Without the pictures, can you quote each line below exactly?

[Stored data]:

☆ ☆ ☆ ☆ ☆

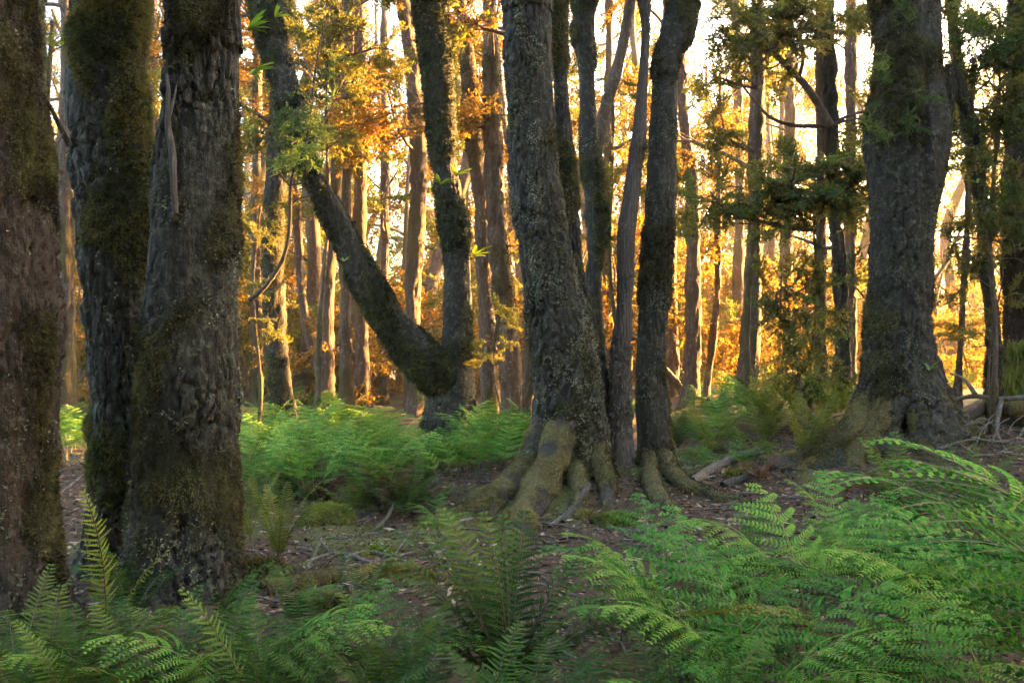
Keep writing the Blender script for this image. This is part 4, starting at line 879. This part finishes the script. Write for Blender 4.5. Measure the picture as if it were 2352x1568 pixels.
lacy(440, 3.9, [(.15, .75, 1, .25), (-.35, .7, 0, .3), (.5, .6, 4, .2), (pi * 1.1, .6, 1, .3)], 'dark fern leaning right against the cracked grey stem', SH)
lacy(90, 3.1, [(pi * .9, .62, 3, .1), (.3, .6, 3, .1), (pi * 1.4, .55, 1, .2), (pi * .55, .6, 0, .1), (-.4, .55, 1, .2)], 'dark feathery fern in the bottom left corner', SHY)
lacy(240, 3.3, [(.2, .6, 3, .2), (pi * 1.0, .6, 3, .2), (-.6, .55, 1, .3), (pi * .6, .55, 1, .1)], 'dark fern at the bottom, second from the left corner', SH)
lacy(640, 5.9, [(pi * .95, .6, 2, .12), (pi * .7, .55, 0, .0), (pi * .4, .55, 2, .05), (.1, .62, 0, .1), (.4, .55, 4, .15), (pi * 1.25, .45, 0, .1), (pi * 1.6, .4, 0, .1)], 'yellow-green upright fern beside the fallen sticks', SHY)
lacy(575, 6.3, [(pi * .9, .55, 0, .1), (.3, .55, 2, .15), (pi * .5, .5, 2, 0), (pi * 1.4, .45, 1, .1)], 'yellow-green fern tucked against the cracked grey stem', SHY)
lacy(2075, 6.0, [(pi * .95, .85, 2, .05), (pi * .7, .85, 0, 0), (.2, .8, 0, .1), (pi * .4, .85, 2, 0), (pi * 1.3, .7, 1, .1), (pi * 1.7, .7, 1, .1), (pi * 1.1, .8, 4, .1), (-.2, .75, 4, .1)], 'tall dark shuttlecock fern below the hollow of the burly beech', SH)
lacy(1930, 5.6, [(pi * .9, .72, 2, 0), (.2, .7, 0, 0), (pi * .5, .74, 2, 0), (pi * 1.4, .6, 1, 0)], 'bright lacy fern left of the tall dark shuttlecock fern')
lacy(2230, 6.3, [(pi * .9, .7, 1, 0), (.3, .75, 4, .1), (pi * .5, .72, 0, 0), (pi * 1.4, .6, 1, .1), (.8, .7, 2, 0)], 'dark upright fern right of the tall shuttlecock fern', SH)
lacy(2310, 5.6, [(pi * .9, .7, 0, 0), (.3, .7, 1, 0), (pi * .5, .7, 2, 0), (pi * 1.4, .6, 1, 0)], 'lacy fern near the right edge below the fallen log')
lacy(1850, 9.2, [(pi * .95, .8, 1, .05), (pi * .75, .8, 0, .05), (.1, .82, 0, .1), (.35, .8, 4, .1), (pi * .5, .75, 2, 0), (pi * 1.3, .6, 1, .1), (-.4, .7, 1, .1)], 'yellow-green shuttlecock fern at the left root of the burly beech', SHY)
lacy(1010, 6.5, [(pi * .9, .42, 0, .05), (.3, .4, 4, .1), (pi * .5, .42, 2, 0), (pi * 1.4, .36, 1, .1)], 'little fern before the long left root of the central beech')
# dark low filler ferns under the foreground
for k, (px, d) in enumerate([(330, 3.6), (160, 3.8), (480, 3.05), (650, 3.6), (880, 3.0), (1420, 3.0), (1560, 2.9), (1880, 2.75), (2060, 3.3), (2180, 2.8), (700, 4.1), (820, 4.4), (1700, 5.0), (2000, 4.6), (2130, 4.7), (2280, 4.5), (300, 4.5), (40, 3.6), (2330, 3.0)]):
    big = px > 1500
    e = clump(GD(px, d), LA if (big and k % 2) else SH, 6, gf.uniform(.42, .58) if not big else gf.uniform(.5, .7), gf, .25); e.name = 'low_fern'
    auto(e, 'low shaded foreground fern', 'fern', 'low ferns along the bottom of the picture')
for px, d, n_, L_ in [(1640, 2.95, 4, .75), (1560, 4.0, 3, .75), (1700, 3.7, 4, .85), (1880, 3.7, 4, .85), (2060, 3.9, 3, .8), (2200, 4.2, 4, .8), (2330, 4.4, 4, .8), (2060, 3.1, 4, .75), (1880, 4.9, 4, .7), (2000, 5.1, 4, .7), (2150, 5.3, 4, .7), (1700, 4.4, 4, .65), (560, 3.9, 4, .5), (380, 3.2, 4, .55), (700, 3.5, 4, .5), (150, 3.3, 3, .55), (2330, 3.6, 4, .9)]:
    e = lace_clump(GD(px, d), n_, L_, gf, LA, .12); auto(e, 'leafy bright foreground fern', 'fern', 'lacy ferns crowding the foreground')
for px, d in [(960, 2.95), (1080, 2.85), (1200, 2.85), (1320, 2.95), (900, 3.3), (480, 3.5), (620, 2.95), (330, 3.1), (20, 3.0), (800, 2.9), (1400, 2.95), (180, 3.05), (700, 3.05)]:
    e = clump(GD(px, d), SH, 7, gf.uniform(.45, .62), gf, .2); e.name = 'shield_fern'; auto(e, 'dark feathery foreground fern', 'fern', 'dark ferns along the bottom')
# dead fern bunches
for px, py, lab in ((1745, 1105, 'reddish-brown dead fern bunch among the fallen grey branches'), (905, 1150, 'withered brown fern at the foot of the fern bank'), (1990, 1130, 'brown withered fern between the bright lacy ferns')):
    gl = G(px, py); e = clump(gl, DEAD, 8, .42, gf, .6, 'dead_fern'); tag(e, lab, 'dead fern')
# --- fern bank between the twin stems and the forked beech
def bank(n, x0, x1, d0, d1, phrase, group, kind='lace', L=(.7, .95), seed=1, sep=.42, nf=(4, 7)):
    g = np.random.default_rng(seed); pts = []; tries = 0
    while len(pts) < n and tries < 4000:
        tries += 1; d = g.uniform(d0, d1); px = g.uniform(x0, x1); v = GD(px, d)
        if all((v.x - q.x) ** 2 + (v.y - q.y) ** 2 > sep ** 2 for q in pts): pts.append(v)
    for v in pts:
        if kind == 'lace': e = lace_clump(v, int(g.integers(*nf)), g.uniform(*L), g)
        else:
            e = clump(v, SHY if g.random() < .55 else SH, int(g.integers(*nf)), g.uniform(*L), g, .28); e.name = 'shield_fern'
        auto(e, phrase, 'fern', group)
bank(24, 560, 930, 7.7, 9.3, 'front-row bright fern of the bank', 'fern bank behind the clearing', seed=2, L=(.7, .88))
bank(26, 550, 890, 9.6, 11.2, 'middle-row bright fern of the bank', 'fern bank behind the clearing', seed=3, L=(.6, .8))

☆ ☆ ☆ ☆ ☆

[The result]:
Keep writing the Blender script for this image. This is part 4, starting at line 879. This part finishes the script. Write for Blender 4.5. Measure the picture as if it were 2352x1568 pixels.
lacy(440, 3.9, [(.15, .75, 1, .25), (-.35, .7, 0, .3), (.5, .6, 4, .2), (pi * 1.1, .6, 1, .3)], 'dark fern leaning right against the cracked grey stem', SH)
lacy(90, 3.1, [(pi * .9, .62, 3, .1), (.3, .6, 3, .1), (pi * 1.4, .55, 1, .2), (pi * .55, .6, 0, .1), (-.4, .55, 1, .2)], 'dark feathery fern in the bottom left corner', SHY)
lacy(240, 3.3, [(.2, .6, 3, .2), (pi * 1.0, .6, 3, .2), (-.6, .55, 1, .3), (pi * .6, .55, 1, .1)], 'dark fern at the bottom, second from the left corner', SH)
lacy(640, 5.9, [(pi * .95, .6, 2, .12), (pi * .7, .55, 0, .0), (pi * .4, .55, 2, .05), (.1, .62, 0, .1), (.4, .55, 4, .15), (pi * 1.25, .45, 0, .1), (pi * 1.6, .4, 0, .1)], 'yellow-green upright fern beside the fallen sticks', SHY)
lacy(575, 6.3, [(pi * .9, .55, 0, .1), (.3, .55, 2, .15), (pi * .5, .5, 2, 0), (pi * 1.4, .45, 1, .1)], 'yellow-green fern tucked against the cracked grey stem', SHY)
lacy(2075, 6.0, [(pi * .95, .85, 2, .05), (pi * .7, .85, 0, 0), (.2, .8, 0, .1), (pi * .4, .85, 2, 0), (pi * 1.3, .7, 1, .1), (pi * 1.7, .7, 1, .1), (pi * 1.1, .8, 4, .1), (-.2, .75, 4, .1)], 'tall dark shuttlecock fern below the hollow of the burly beech', SH)
lacy(1930, 5.6, [(pi * .9, .72, 2, 0), (.2, .7, 0, 0), (pi * .5, .74, 2, 0), (pi * 1.4, .6, 1, 0)], 'bright lacy fern left of the tall dark shuttlecock fern')
lacy(2230, 6.3, [(pi * .9, .7, 1, 0), (.3, .75, 4, .1), (pi * .5, .72, 0, 0), (pi * 1.4, .6, 1, .1), (.8, .7, 2, 0)], 'dark upright fern right of the tall shuttlecock fern', SH)
lacy(2310, 5.6, [(pi * .9, .7, 0, 0), (.3, .7, 1, 0), (pi * .5, .7, 2, 0), (pi * 1.4, .6, 1, 0)], 'lacy fern near the right edge below the fallen log')
lacy(1850, 9.2, [(pi * .95, .8, 1, .05), (pi * .75, .8, 0, .05), (.1, .82, 0, .1), (.35, .8, 4, .1), (pi * .5, .75, 2, 0), (pi * 1.3, .6, 1, .1), (-.4, .7, 1, .1)], 'yellow-green shuttlecock fern at the left root of the burly beech', SHY)
lacy(1010, 6.5, [(pi * .9, .42, 0, .05), (.3, .4, 4, .1), (pi * .5, .42, 2, 0), (pi * 1.4, .36, 1, .1)], 'little fern before the long left root of the central beech')
# dark low filler ferns under the foreground
for k, (px, d) in enumerate([(330, 3.6), (160, 3.8), (480, 3.05), (650, 3.6), (880, 3.0), (1420, 3.0), (1560, 2.9), (1880, 2.75), (2060, 3.3), (2180, 2.8), (700, 4.1), (820, 4.4), (1700, 5.0), (2000, 4.6), (2130, 4.7), (2280, 4.5), (300, 4.5), (40, 3.6), (2330, 3.0)]):
    big = px > 1500
    e = clump(GD(px, d), LA if (big and k % 2) else SH, 6, gf.uniform(.42, .58) if not big else gf.uniform(.5, .7), gf, .25); e.name = 'low_fern'
    auto(e, 'low shaded foreground fern', 'fern', 'low ferns along the bottom of the picture')
for px, d, n_, L_ in [(1640, 2.95, 4, .75), (1560, 4.0, 3, .75), (1700, 3.7, 4, .85), (1880, 3.7, 4, .85), (2060, 3.9, 3, .8), (2200, 4.2, 4, .8), (2330, 4.4, 4, .8), (2060, 3.1, 4, .75), (1880, 4.9, 4, .7), (2000, 5.1, 4, .7), (2150, 5.3, 4, .7), (1700, 4.4, 4, .65), (560, 3.9, 4, .5), (380, 3.2, 4, .55), (700, 3.5, 4, .5), (150, 3.3, 3, .55), (2330, 3.6, 4, .9)]:
    e = lace_clump(GD(px, d), n_, L_, gf, LA, .12); auto(e, 'leafy bright foreground fern', 'fern', 'lacy ferns crowding the foreground')
for px, d in [(960, 2.95), (1080, 2.85), (1200, 2.85), (1320, 2.95), (900, 3.3), (480, 3.5), (620, 2.95), (330, 3.1), (20, 3.0), (800, 2.9), (1400, 2.95), (180, 3.05), (700, 3.05)]:
    e = clump(GD(px, d), SH, 7, gf.uniform(.45, .62), gf, .2); e.name = 'shield_fern'; auto(e, 'dark feathery foreground fern', 'fern', 'dark ferns along the bottom')
# dead fern bunches
for px, py, lab in ((1745, 1105, 'reddish-brown dead fern bunch among the fallen grey branches'), (905, 1150, 'withered brown fern at the foot of the fern bank'), (1990, 1130, 'brown withered fern between the bright lacy ferns')):
    gl = G(px, py); e = clump(gl, DEAD, 8, .42, gf, .6, 'dead_fern'); tag(e, lab, 'dead fern')
# --- fern bank between the twin stems and the forked beech
def bank(n, x0, x1, d0, d1, phrase, group, kind='lace', L=(.7, .95), seed=1, sep=.42, nf=(4, 7)):
    g = np.random.default_rng(seed); pts = []; tries = 0
    while len(pts) < n and tries < 4000:
        tries += 1; d = g.uniform(d0, d1); px = g.uniform(x0, x1); v = GD(px, d)
        if all((v.x - q.x) ** 2 + (v.y - q.y) ** 2 > sep ** 2 for q in pts): pts.append(v)
    for v in pts:
        if kind == 'lace': e = lace_clump(v, int(g.integers(*nf)), g.uniform(*L), g)
        else:
            e = clump(v, SHY if g.random() < .55 else SH, int(g.integers(*nf)), g.uniform(*L), g, .28); e.name = 'shield_fern'
        auto(e, phrase, 'fern', group)
bank(24, 560, 930, 7.7, 9.3, 'front-row bright fern of the bank', 'fern bank behind the clearing', seed=2, L=(.7, .88))
bank(26, 550, 890, 9.6, 11.2, 'middle-row bright fern of the bank', 'fern bank behind the clearing', seed=3, L=(.6, .8))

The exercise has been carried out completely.